外食企業の集客力アップや売上増加の手法としてゲリラ的即効性手法としていかに低価格で生活者を集客し、売上増を図ってきた時代は一昔の安直戦略であったかのように、いまや商品や料理の価格を下げても、本来の食の付加価値がなければ売上を増加させることも、客数を上げることもできない時代に突入していることだ。
過去において日本マクドナルドは平成不況が深まりつつある7年に、ハンバーガーを210円から130円に値下げ。10年以降も、期間限定の「バーガー半額65円」キャンペーンで売上高を伸ばし、13年のジャスダック上場時には「デフレ下の勝者」の異名をとったはずが。営業利益で6年連続、既存店売上高で8年連続プラスの好業績を維持した日本マクドナルド。24年12月期も増益予想で、景気低迷下で「増益街道」を突っ走ってきた起爆剤的低価格戦略。
もはやその反動は商品の付加価値低下という影響をまき散らしたにすぎなかった。むしろハンバーガーを59円に値引きし、「バーガーは安物」のマイナスイメージまで残し、赤字転落を余儀なくされた失敗の影も今はないはずであったものの、売上や客数減少を起こし、既存店売上連続で減少しているのがその末路であることだ。誰がこのマクドナルドの現在の苦戦を予想しただろうか。
そもそも付加価値とは、生活者のライフスタイルや年齢層によっても異なるように、料理そのものが安ければ、その料理の味や質は「まあまあ!」でよいというものではなく、本来は本物の質の高い料理をお値打ち価格で提供してこそ、そこに高付加価値が生まれてくるものであり、料理の味、質など常に高いサービスレベルを維持いなければ生活者の支持を受け続けることはできないことを理解しなければならない。
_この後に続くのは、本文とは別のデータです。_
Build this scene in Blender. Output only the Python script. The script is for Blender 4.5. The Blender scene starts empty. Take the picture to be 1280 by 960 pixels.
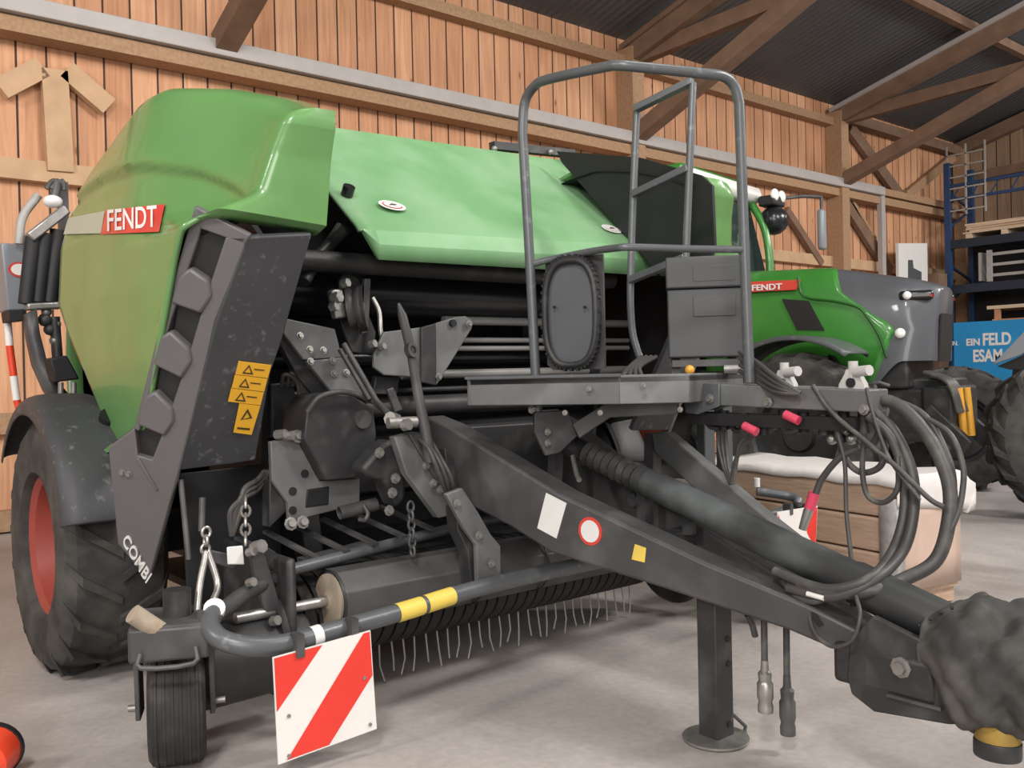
import bpy, bmesh, math, random
from mathutils import Vector, Matrix
random.seed(7)
PI = math.pi
SC = bpy.context.scene
COL = SC.collection
V = Vector

# ------------------------------------------------------------------ camera
F = 1150.0                       # focal length in pixels of the 1280 px wide frame
TH = math.radians(50.4)
CAM = V((-2.61, -4.95, 1.4))
_f0 = V((math.cos(TH), math.sin(TH), 0)); _r0 = V((math.sin(TH), -math.cos(TH), 0))
_p = math.atan2(10, F); _ro = math.radians(1.25)
FW = _f0 * math.cos(_p) - V((0, 0, math.sin(_p)))
_u0 = V((0, 0, 1)) * math.cos(_p) + _f0 * math.sin(_p)
RT = _r0 * math.cos(_ro) - _u0 * math.sin(_ro)
UP = _r0 * math.sin(_ro) + _u0 * math.cos(_ro)
cd = bpy.data.cameras.new('camera'); cam = bpy.data.objects.new('camera', cd); COL.objects.link(cam)
cd.sensor_width = 36; cd.lens = F / 1280 * 36; cd.clip_start = .05; cd.clip_end = 200
m3 = Matrix((RT, UP, -FW)).transposed()
cam.matrix_world = Matrix.Translation(CAM) @ m3.to_4x4()
SC.camera = cam

def at(u, v, x=None, y=None, z=None, pl=None):
    """measured point: where the sight line of a photo pixel meets a known plane of the place"""
    d = FW + RT * ((u - 640) / F) + UP * ((480 - v) / F)
    if x is not None: t = (x - CAM.x) / d.x
    elif y is not None: t = (y - CAM.y) / d.y
    elif z is not None: t = (z - CAM.z) / d.z
    else:
        p0, n = pl; t = (p0 - CAM).dot(n) / d.dot(n)
    return CAM + d * t
def plane3(a, b, c):
    n = (b - a).cross(c - a).normalized()
    if n.dot(CAM - a) < 0: n = -n
    return (a, n)
def vplane(a, b):
    return plane3(V(a), V(b), V(a) + V((0, 0, 1)))
def px(p):
    q = V(p) - CAM; d = q.dot(FW); return 640 + F * q.dot(RT) / d, 480 - F * q.dot(UP) / d
def pts(L, **k): return [at(u, v, **k) for u, v in L]

# ------------------------------------------------------------------ mesh builder
WLOC = {}
def catmull(P, n=6):
    P = [V(p) for p in P]
    if len(P) < 3: return P
    Q = [P[0] * 2 - P[1]] + P + [P[-1] * 2 - P[-2]]
    out = []
    for i in range(1, len(Q) - 2):
        a, b, c, d = Q[i - 1], Q[i], Q[i + 1], Q[i + 2]
        for k in range(n):
            t = k / n
            out.append(.5 * ((2 * b) + (c - a) * t + (2 * a - 5 * b + 4 * c - d) * t * t + (3 * b - a - 3 * c + d) * t ** 3))
    out.append(P[-1]); return out
def frame(n):
    n = V(n).normalized()
    a = V((0, 0, 1)) if abs(n.z) < .9 else V((1, 0, 0))
    x = a.cross(n).normalized(); return x, n.cross(x), n

class MB:
    def __init__(s): s.v = []; s.f = []
    def add(s, vs, fs):
        o = len(s.v); s.v += [V(p) for p in vs]; s.f += [tuple(i + o for i in f) for f in fs]; return s
    def box(s, c, d, rz=0, R=None):
        c = V(c); M = R or Matrix.Rotation(rz, 3, 'Z')
        P = [c + M @ V((a * d[0] / 2, b * d[1] / 2, e * d[2] / 2)) for a in (-1, 1) for b in (-1, 1) for e in (-1, 1)]
        return s.add(P, [(0, 1, 3, 2), (4, 6, 7, 5), (0, 4, 5, 1), (2, 3, 7, 6), (0, 2, 6, 4), (1, 5, 7, 3)])
    def beam(s, a, b, w, h, up=(0, 0, 1)):
        a = V(a); b = V(b); d = (b - a).normalized(); sd = d.cross(V(up)).normalized(); u = sd.cross(d)
        P = [p + sd * (i * w / 2) + u * (j * h / 2) for p in (a, b) for i, j in ((-1, -1), (1, -1), (1, 1), (-1, 1))]
        return s.add(P, [(3, 2, 1, 0), (4, 5, 6, 7), (0, 1, 5, 4), (1, 2, 6, 5), (2, 3, 7, 6), (3, 0, 4, 7)])
    def tube(s, P, r, seg=10, closed=False, caps=True):
        P = [V(p) for p in P]; n = len(P)
        R = r if isinstance(r, (list, tuple)) else [r] * n
        T = []
        for i in range(n):
            if closed: t = P[(i + 1) % n] - P[i - 1]
            else: t = P[min(i + 1, n - 1)] - P[max(i - 1, 0)]
            T.append(t.normalized() if t.length > 1e-9 else V((0, 0, 1)))
        x, y, _ = frame(T[0]); vs = []
        for i in range(n):
            x = (x - T[i] * x.dot(T[i])).normalized(); y = T[i].cross(x)
            for k in range(seg):
                a = 2 * PI * k / seg; vs.append(P[i] + (x * math.cos(a) + y * math.sin(a)) * R[i])
        fs = []
        for i in range(n if closed else n - 1):
            for k in range(seg):
                a = i * seg + k; b = i * seg + (k + 1) % seg; c = ((i + 1) % n) * seg
                fs.append((a, b, c + (k + 1) % seg, c + k))
        if caps and not closed:
            fs.append(tuple(range(seg))[::-1]); fs.append(tuple((n - 1) * seg + k for k in range(seg)))
        return s.add(vs, fs)
    def lathe(s, prof, o, ax, seg=32, a0=0, a1=2 * PI, caps=False):
        """profile of (radius, distance along the axis)"""
        x, y, n = frame(ax); o = V(o); full = abs(a1 - a0 - 2 * PI) < 1e-6; m = seg if full else seg + 1; vs = []; fs = []
        for r, h in prof:
            for k in range(m):
                a = a0 + (a1 - a0) * k / seg; vs.append(o + n * h + (x * math.cos(a) + y * math.sin(a)) * r)
        for i in range(len(prof) - 1):
            for k in range(seg if full else seg):
                a = i * m + k; b = i * m + (k + 1) % m
                fs.append((a, b, b + m, a + m))
        if caps and full: fs.append(tuple(range(m))[::-1]); fs.append(tuple((len(prof) - 1) * m + k for k in range(m)))
        return s.add(vs, fs)
    def disc(s, o, ax, r, h, seg=24): return s.lathe([(r, -h / 2), (r, h / 2)], o, ax, seg, caps=True)
    def prism(s, P, d):
        P = [V(p) for p in P]; d = V(d); n = len(P)
        return s.add(P + [p + d for p in P], [tuple(range(n)), tuple(range(2 * n - 1, n - 1, -1))] + [(i, i + n, (i + 1) % n + n, (i + 1) % n) for i in range(n)])
    def sphere(s, c, r, seg=14, sc=(1, 1, 1)):
        c = V(c); k = seg // 2; vs = []; fs = []
        for i in range(k + 1):
            p = PI * i / k
            for j in range(seg):
                a = 2 * PI * j / seg; vs.append(c + V((r * sc[0] * math.sin(p) * math.cos(a), r * sc[1] * math.sin(p) * math.sin(a), r * sc[2] * math.cos(p))))
        for i in range(k):
            for j in range(seg): fs.append((i * seg + j, (i + 1) * seg + j, (i + 1) * seg + (j + 1) % seg, i * seg + (j + 1) % seg))
        return s.add(vs, fs)
    def grid(s, rows):
        n = len(rows[0]); vs = [p for r in rows for p in r]
        return s.add(vs, [(i * n + j, i * n + j + 1, (i + 1) * n + j + 1, (i + 1) * n + j) for i in range(len(rows) - 1) for j in range(n - 1)])
    def mirror(s, mx):
        s.v = [V((2 * mx - p.x, p.y, p.z)) for p in s.v]; s.f = [f[::-1] for f in s.f]; return s
    def spin(s, c, a):
        R = Matrix.Rotation(a, 3, 'Z'); c = V(c); s.v = [c + R @ (p - c) for p in s.v]; return s
    def build(s, name, mat, parent=None, bevel=0, sub=0, solid=0, ang=38, flat=False, keep=False):
        me = bpy.data.meshes.new(name)
        if keep: c = V((0, 0, 0))
        else:
            lo = V([min(p[i] for p in s.v) for i in range(3)]); hi = V([max(p[i] for p in s.v) for i in range(3)]); c = (lo + hi) / 2
        me.from_pydata([p - c for p in s.v], [], s.f)
        bm = bmesh.new(); bm.from_mesh(me); bmesh.ops.remove_doubles(bm, verts=bm.verts, dist=1e-5); bmesh.ops.recalc_face_normals(bm, faces=bm.faces); bm.to_mesh(me); bm.free()
        if not flat:
            for p in me.polygons: p.use_smooth = True
            me.set_sharp_from_angle(angle=math.radians(ang))
        o = bpy.data.objects.new(name, me); COL.objects.link(o)
        if isinstance(mat, str): mat = M[mat]
        me.materials.append(mat)
        o.location = c - (WLOC[parent.name] if parent else V((0, 0, 0))); WLOC[o.name] = c
        if parent: o.parent = parent
        if solid:
            q = o.modifiers.new('s', 'SOLIDIFY'); q.thickness = solid; q.offset = -1
        if bevel:
            q = o.modifiers.new('b', 'BEVEL'); q.width = bevel; q.segments = 2; q.limit_method = 'ANGLE'; q.angle_limit = math.radians(35)
        if sub:
            q = o.modifiers.new('u', 'SUBSURF'); q.levels = sub; q.render_levels = sub
        return o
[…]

特に外食の場合は、料理そのものが一つの生活者を集客するための武器であり、高い付加価値がなければ、ビジネスとして成立しないことは言及してきたことであり、
つまりいかなる優れたマーケッテイング戦略を展開しても、その低価格という付加価値の魅力(一時的効果はあるものの)そのものが、多くの生活者にとって長く支持されない手法であることが、改めて認識された現実であることだ。
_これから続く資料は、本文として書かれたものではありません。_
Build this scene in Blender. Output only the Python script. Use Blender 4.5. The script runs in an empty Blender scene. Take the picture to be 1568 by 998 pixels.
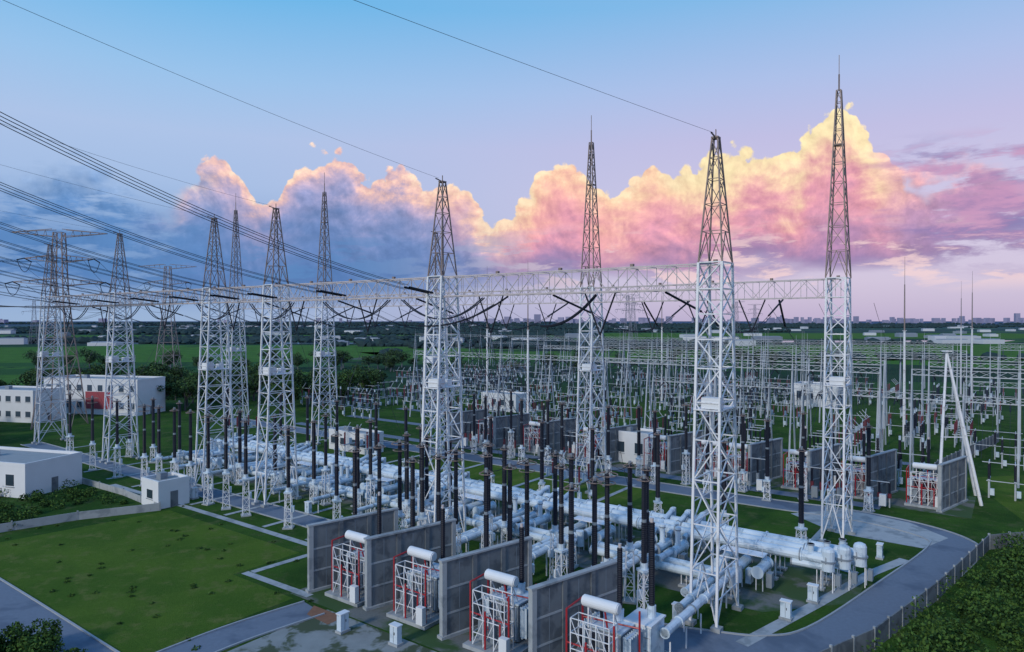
import bpy, math, random
import numpy as np
from mathutils import Vector
random.seed(7); rng=np.random.default_rng(7)
R=random.uniform
sc=bpy.context.scene
sc.view_settings.view_transform='Standard'; sc.view_settings.look='None'; sc.view_settings.exposure=0

def lin(c):
    o=[]
    for x in c:
        x/=255.0
        o.append(x/12.92 if x<=0.04045 else ((x+0.055)/1.055)**2.4)
    return (o[0],o[1],o[2],1)

# ------------------------------------------------------------ node helpers
class NT:
    def __init__(s,tree): s.t=tree; s.n=tree.nodes; s.l=tree.links
    def put(s,sock,val):
        if isinstance(val,bpy.types.NodeSocket): s.l.new(val,sock)
        else: sock.default_value=val
    def m(s,op,a,b=None,c=None,clamp=False):
        n=s.n.new('ShaderNodeMath'); n.operation=op; n.use_clamp=clamp
        for i,x in enumerate((a,b,c)):
            if x is not None: s.put(n.inputs[i],x)
        return n.outputs[0]
    def vm(s,op,a,b=None,scale=None,out=0):
        n=s.n.new('ShaderNodeVectorMath'); n.operation=op
        s.put(n.inputs[0],a)
        if b is not None: s.put(n.inputs[1],b)
        if scale is not None: s.put(n.inputs[3],scale)
        return n.outputs[out]
    def mix(s,f,a,b,mode='MIX'):
        n=s.n.new('ShaderNodeMix'); n.data_type='RGBA'; n.blend_type=mode
        s.put(n.inputs[0],f); s.put(n.inputs[6],a); s.put(n.inputs[7],b)
        return n.outputs[2]
    def ramp(s,f,stops,interp='LINEAR'):
        n=s.n.new('ShaderNodeValToRGB'); n.color_ramp.interpolation=interp
        e=n.color_ramp.elements
        while len(e)<len(stops): e.new(0.5)
        for i,(p,c) in enumerate(stops):
            e[i].position=p; e[i].color=c
        s.put(n.inputs[0],f); return n.outputs[0]
    def mr(s,v,a,b,c=0.0,d=1.0,smooth=True):
        n=s.n.new('ShaderNodeMapRange'); n.clamp=True
        n.interpolation_type='SMOOTHSTEP' if smooth else 'LINEAR'
        s.put(n.inputs[0],v)
        for i,x in enumerate((a,b,c,d)): s.put(n.inputs[i+1],x)
        return n.outputs[0]
    def noise(s,vec,scale,detail=4,rough=0.5,dist=0.0):
        n=s.n.new('ShaderNodeTexNoise')
        s.put(n.inputs['Vector'],vec); n.inputs['Scale'].default_value=scale
        n.inputs['Detail'].default_value=detail; n.inputs['Roughness'].default_value=rough
        n.inputs['Distortion'].default_value=dist
        return n.outputs[0]
    def voro(s,vec,scale,feature='F1',out=0):
        n=s.n.new('ShaderNodeTexVoronoi'); n.feature=feature
        s.put(n.inputs['Vector'],vec); n.inputs['Scale'].default_value=scale
        return n.outputs[out]

# ------------------------------------------------------------ world / sky
SUN_EL=math.radians(28); SUN_AZ=math.radians(220)
w=bpy.data.worlds.new("World"); sc.world=w; w.use_nodes=True
w.node_tree.nodes.clear(); T=NT(w.node_tree)
tc=T.n.new('ShaderNodeTexCoord'); d=T.vm('NORMALIZE',tc.outputs['Generated'])
sp=T.n.new('ShaderNodeSeparateXYZ'); T.l.new(d,sp.inputs[0])
x,y,z=sp.outputs
az=T.m('MULTIPLY',T.m('ARCTAN2',x,y),180/math.pi)
hyp=T.m('SQRT',T.m('ADD',T.m('MULTIPLY',x,x),T.m('MULTIPLY',y,y)))
v=T.m('DIVIDE',z,T.m('MAXIMUM',hyp,0.01))
L=[(0,(150,176,212)),(.03,(146,174,214)),(.11,(152,180,220)),(.25,(170,192,228)),(.33,(150,192,232)),(.45,(104,180,230)),(1,(84,148,216))]
Rr=[(0,(186,172,204)),(.05,(202,188,214)),(.12,(206,194,220)),(.25,(190,186,222)),(.33,(170,188,228)),(.45,(128,182,228)),(1,(92,150,216))]
skyL=T.ramp(v,[(p,lin(c)) for p,c in L]); skyR=T.ramp(v,[(p,lin(c)) for p,c in Rr])
clear=T.mix(T.mr(az,-30.,22.),skyL,skyR)
nish=T.n.new('ShaderNodeTexSky'); nish.sky_type='NISHITA'; nish.sun_disc=False
nish.sun_elevation=SUN_EL; nish.sun_rotation=SUN_AZ
nsc=T.vm('SCALE',nish.outputs[0],scale=0.008)
clear=T.mix(1.0,clear,nsc,'ADD')
tt=T.m('DIVIDE',T.m('ADD',az,40.0),80.0,clamp=True)
fc=T.n.new('ShaderNodeFloatCurve'); T.l.new(tt,fc.inputs[1])
tops=[(-40,.2),(-36,.205),(-33,.215),(-29,.19),(-26.3,.175),(-25,.202),(-22.6,.214),(-20.2,.178),(-18.2,.205),(-16.4,.243),(-14,.248),(-12.1,.218),(-10,.224),(-7.3,.20),(-4.6,.196),(-1.3,.162),(.9,.18),(3.1,.232),(4.6,.240),(6,.228),(7.4,.190),(9.6,.204),(11.7,.228),(14.3,.228),(16.8,.234),(19.8,.246),(22,.228),(23.6,.266),(25.8,.281),(27.4,.254),(28.6,.222),(30.5,.2),(32.5,.21),(35.2,.215),(37,.17),(40,.16)]
cv=fc.mapping.curves[0]; fc.mapping.use_clip=False
P=[((a+40)/80.0,h*3) for a,h in tops]
cv.points[0].location=P[0]; cv.points[1].location=P[-1]
for p in P[1:-1]: cv.points.new(*p)
for p in cv.points: p.handle_type='AUTO'
fc.mapping.update()
H=T.m('DIVIDE',fc.outputs[0],3.0)
warp=T.noise(d,9.0,2,0.5)
n1=T.noise(d,15.0,8,0.62,0.2)
off=T.vm('ADD',d,(0.004,0.0,0.008)); n1b=T.noise(off,15.0,8,0.62,0.2)
vo=T.voro(d,24.0); vo2=T.voro(T.vm('ADD',d,(.02,.3,.1)),62.0)
puff=T.m('ADD',T.m('MULTIPLY',T.m('SUBTRACT',0.42,vo),0.045),T.m('MULTIPLY',T.m('SUBTRACT',0.42,vo2),0.022))
disp=T.m('ADD',T.m('MULTIPLY',T.m('SUBTRACT',n1,0.5),0.075),puff)
dep=T.m('SUBTRACT',T.m('ADD',H,disp),v)
emb=T.m('ADD',T.m('MULTIPLY',T.m('SUBTRACT',n1,n1b),4.2),T.m('ADD',T.m('MULTIPLY',T.m('SUBTRACT',.40,vo2),.28),T.m('MULTIPLY',T.m('SUBTRACT',.40,vo),.35)))
cum=T.mr(az,-27.0,-24.0)
cumR=T.mr(az,32.5,28.5)
softness=T.m('ADD',0.006,T.m('MULTIPLY',T.m('SUBTRACT',1.0,T.m('MULTIPLY',cum,cumR)),0.05))
mask=T.mr(dep,0.0,softness)
mp=T.n.new('ShaderNodeMapping'); mp.inputs['Scale'].default_value=(1,1,4.0); T.l.new(d,mp.inputs[0])
ns=T.noise(mp.outputs[0],5.5,5,0.56,0.2)
ns2=T.noise(T.vm('ADD',mp.outputs[0],(3.1,1.7,.4)),11.0,6,0.62,0.2)
gap=T.mr(T.m('ADD',ns2,T.m('MULTIPLY',cum,0.35)),0.40,0.54)
gapR=T.mr(T.m('ADD',ns2,T.m('MULTIPLY',cumR,0.35)),0.38,0.52)
mask=T.m('MULTIPLY',mask,T.m('MULTIPLY',gap,gapR))
base=T.m('ADD',T.mr(az,-20.,10.,0.025,0.064),T.m('MULTIPLY',T.m('SUBTRACT',ns,0.5),0.07))
bm=T.mr(v,T.m('SUBTRACT',base,0.015),T.m('ADD',base,0.03))
mask=T.m('MULTIPLY',mask,bm)
dd=T.m('ADD',T.m('SUBTRACT',dep,T.m('MULTIPLY',emb,0.045)),T.m('MULTIPLY',T.m('SUBTRACT',ns,0.5),0.14))
dn=T.m('DIVIDE',dd,0.20,clamp=True)
def rp(st): return T.ramp(dn,[(p,lin(c)) for p,c in st])
cM=rp([(0,(255,224,200)),(.09,(244,200,192)),(.2,(198,180,208)),(.38,(154,160,204)),(.62,(120,142,192)),(1,(94,122,178))])
cR=rp([(0,(255,226,190)),(.1,(255,206,178)),(.26,(248,180,178)),(.5,(234,164,182)),(.75,(192,146,182)),(1,(150,128,174))])
cLL=rp([(0,(158,186,226)),(.3,(106,148,202)),(1,(70,116,178))])
cRR=rp([(0,(246,186,190)),(.25,(198,156,190)),(1,(138,128,176))])
azn=T.m('ADD',az,T.m('MULTIPLY',T.m('SUBTRACT',warp,0.5),16.0))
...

また同様に低価格戦争として牛丼業界に旋風を巻き起こしてきた御三家もようやく牛丼低価格戦争に終止符が打たれたことは周知の通であり、何故に維持になって利益を生み出すことのできない低価格で牛丼を販売し続けてきたことは、いま思えば単なる企業の意地であったに他ならない。いまや各社独自路線を走りオリジナルティある牛丼を開発し新しい牛丼の高いイメージづくりに躍起になっているのも昔を思えば不可思議な光景であっただろう。
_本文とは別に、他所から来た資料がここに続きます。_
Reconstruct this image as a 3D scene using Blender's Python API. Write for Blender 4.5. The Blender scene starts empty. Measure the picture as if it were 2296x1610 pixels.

しかしもはや料理の質や味レベルを維持せずして、ただ単に価格を下げる戦略は、生活者にとっては付加価値ではなく、単に胃袋の空腹を満たすための食事でしかないことを忘れてはならない。低価格で客数増化や回転率を上げる手法は、その薄利多売の効率性の仕組みが崩れてしまえば、赤字を招く大きなリスクを持っていることの証でもあることだ。
これまで幾度となく言及してきているように、本来の食の味や質を維持しつつ、高付加価値を生み出せなければ、生活者は魅力を感じなくなってきていることであり、ただ単に低価格であるというものでは生活者の支持は長続きしない時代になっていることだ。「生活者のニーズや志向は、いつの時代もさほど変わることはなく、美味しく、質の高い料理やサービスを求めていることは普遍的欲求であることを理解しなければならない。」
その基本に戻り本来の食の高付加価値を追求することこそ、次の時代への企業戦略になるはずであり、本当の付加価値を追求することを企業として取り組むことが大切であることを忘れてはならない。